Os jovens usam mais a internet por causa do momento de vida que estão construindo os seus valores, querendo uma autonomia e querendo se sentir plenos nela. Hoje, a internet sendo um instrumento de busca por excelência, não iria ficar fora desse quadro. Ela é muito útil do ponto de vista da “varredura” que um adolescente faz na sua busca por semelhantes, por falas emocionadas, por valores significativos.

Com relação às chamadas identidades falsas, acho que a sociedade criou tantos padrões de excelência destoantes da realidade, que as pessoas têm muita dificuldade de olhar para si e gostar do que vêem. Então, blogs como os de bulimia e anorexia são tentativas desesperadas de se encaixarem nesse padrão ditado pela sociedade industrial. As características físicas de quem não se encaixa nesse perfil, fazem com que se sintam constrangidas em uma sociedade na qual as pessoas vão aos lugares buscando aprovação, a partir dos parâmetros de beleza física ou padrões comportamentais. Os jovens têm uma necessidade de se sentirem em grupo. Cada um vai procurando e a internet, instrumento de busca por excelência, naturalmente estaria na ordem do dia.

A sociedade necessita de ampla discussão em relação aos padrões considerados suportáveis.
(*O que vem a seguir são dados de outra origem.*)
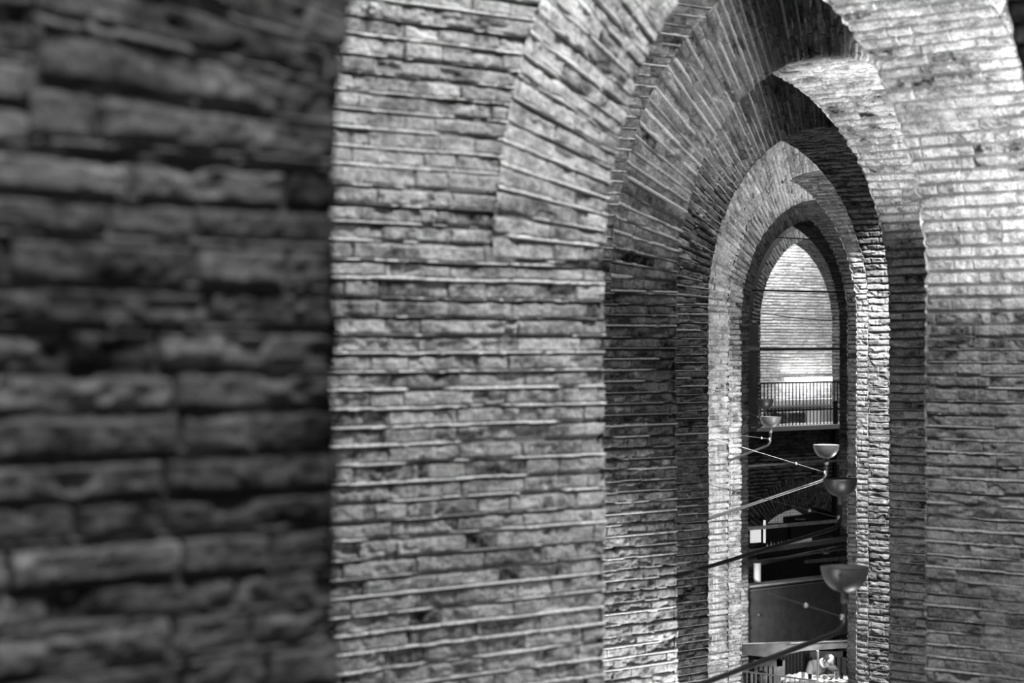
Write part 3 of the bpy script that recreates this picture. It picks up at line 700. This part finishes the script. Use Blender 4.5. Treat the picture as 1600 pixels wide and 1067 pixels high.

Quando esses padrões forem ultrapassados, deveria haver uma forma de contenção. Eu não sou a favor da censura como uma prática constante, mas não acho que a gente deva admitir tudo. Acho, ainda, que algumas coisas devem ter seus âmbitos limitados; aquelas excessivamente agressivas à própria vida não podem ter espaço dentro de uma rede livre mas não totalmente independente de controles. Se existe controle para algumas coisas, por que não evitar determinadas mensagens contrárias à essência da vida.”